[Required task]: Repeat the whole listing below, word for word.

[Data]:

┄┄┄┄┄┄

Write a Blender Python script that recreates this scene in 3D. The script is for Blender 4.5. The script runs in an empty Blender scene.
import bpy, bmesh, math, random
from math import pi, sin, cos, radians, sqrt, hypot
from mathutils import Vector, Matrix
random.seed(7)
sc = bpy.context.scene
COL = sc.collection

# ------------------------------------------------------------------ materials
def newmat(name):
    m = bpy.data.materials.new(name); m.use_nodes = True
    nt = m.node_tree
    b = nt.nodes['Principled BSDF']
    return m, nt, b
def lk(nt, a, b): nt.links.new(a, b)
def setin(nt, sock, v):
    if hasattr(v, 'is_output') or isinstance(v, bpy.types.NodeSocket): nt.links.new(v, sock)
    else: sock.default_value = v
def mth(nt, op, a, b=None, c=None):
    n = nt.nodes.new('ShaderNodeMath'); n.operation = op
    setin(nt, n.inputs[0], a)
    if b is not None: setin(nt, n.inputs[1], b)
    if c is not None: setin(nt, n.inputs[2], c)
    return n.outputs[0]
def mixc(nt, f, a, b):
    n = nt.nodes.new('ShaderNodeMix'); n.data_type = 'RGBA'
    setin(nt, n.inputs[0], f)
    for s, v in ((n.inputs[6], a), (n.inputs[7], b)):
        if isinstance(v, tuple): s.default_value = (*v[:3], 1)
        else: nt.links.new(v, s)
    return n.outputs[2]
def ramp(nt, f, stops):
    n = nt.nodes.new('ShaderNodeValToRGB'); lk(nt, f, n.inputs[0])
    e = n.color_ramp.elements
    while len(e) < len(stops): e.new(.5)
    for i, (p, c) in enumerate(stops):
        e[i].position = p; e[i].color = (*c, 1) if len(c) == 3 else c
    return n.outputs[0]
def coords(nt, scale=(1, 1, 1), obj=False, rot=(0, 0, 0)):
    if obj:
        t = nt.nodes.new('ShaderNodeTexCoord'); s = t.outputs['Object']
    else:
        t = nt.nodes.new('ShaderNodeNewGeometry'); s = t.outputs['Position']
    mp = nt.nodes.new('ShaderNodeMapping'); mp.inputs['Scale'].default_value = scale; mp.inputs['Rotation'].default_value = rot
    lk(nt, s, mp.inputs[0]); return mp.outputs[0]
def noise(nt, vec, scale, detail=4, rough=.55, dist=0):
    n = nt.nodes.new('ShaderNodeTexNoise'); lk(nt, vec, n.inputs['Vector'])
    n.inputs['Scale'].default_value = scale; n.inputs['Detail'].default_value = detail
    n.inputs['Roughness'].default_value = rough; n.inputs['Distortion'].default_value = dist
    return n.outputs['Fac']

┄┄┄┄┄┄

[Full answer]:
Write a Blender Python script that recreates this scene in 3D. The script is for Blender 4.5. The script runs in an empty Blender scene.
import bpy, bmesh, math, random
from math import pi, sin, cos, radians, sqrt, hypot
from mathutils import Vector, Matrix
random.seed(7)
sc = bpy.context.scene
COL = sc.collection

# ------------------------------------------------------------------ materials
def newmat(name):
    m = bpy.data.materials.new(name); m.use_nodes = True
    nt = m.node_tree
    b = nt.nodes['Principled BSDF']
    return m, nt, b
def lk(nt, a, b): nt.links.new(a, b)
def setin(nt, sock, v):
    if hasattr(v, 'is_output') or isinstance(v, bpy.types.NodeSocket): nt.links.new(v, sock)
    else: sock.default_value = v
def mth(nt, op, a, b=None, c=None):
    n = nt.nodes.new('ShaderNodeMath'); n.operation = op
    setin(nt, n.inputs[0], a)
    if b is not None: setin(nt, n.inputs[1], b)
    if c is not None: setin(nt, n.inputs[2], c)
    return n.outputs[0]
def mixc(nt, f, a, b):
    n = nt.nodes.new('ShaderNodeMix'); n.data_type = 'RGBA'
    setin(nt, n.inputs[0], f)
    for s, v in ((n.inputs[6], a), (n.inputs[7], b)):
        if isinstance(v, tuple): s.default_value = (*v[:3], 1)
        else: nt.links.new(v, s)
    return n.outputs[2]
def ramp(nt, f, stops):
    n = nt.nodes.new('ShaderNodeValToRGB'); lk(nt, f, n.inputs[0])
    e = n.color_ramp.elements
    while len(e) < len(stops): e.new(.5)
    for i, (p, c) in enumerate(stops):
        e[i].position = p; e[i].color = (*c, 1) if len(c) == 3 else c
    return n.outputs[0]
def coords(nt, scale=(1, 1, 1), obj=False, rot=(0, 0, 0)):
    if obj:
        t = nt.nodes.new('ShaderNodeTexCoord'); s = t.outputs['Object']
    else:
        t = nt.nodes.new('ShaderNodeNewGeometry'); s = t.outputs['Position']
    mp = nt.nodes.new('ShaderNodeMapping'); mp.inputs['Scale'].default_value = scale; mp.inputs['Rotation'].default_value = rot
    lk(nt, s, mp.inputs[0]); return mp.outputs[0]
def noise(nt, vec, scale, detail=4, rough=.55, dist=0):
    n = nt.nodes.new('ShaderNodeTexNoise'); lk(nt, vec, n.inputs['Vector'])
    n.inputs['Scale'].default_value = scale; n.inputs['Detail'].default_value = detail
    n.inputs['Roughness'].default_value = rough; n.inputs['Distortion'].default_value = dist
    return n.outputs['Fac']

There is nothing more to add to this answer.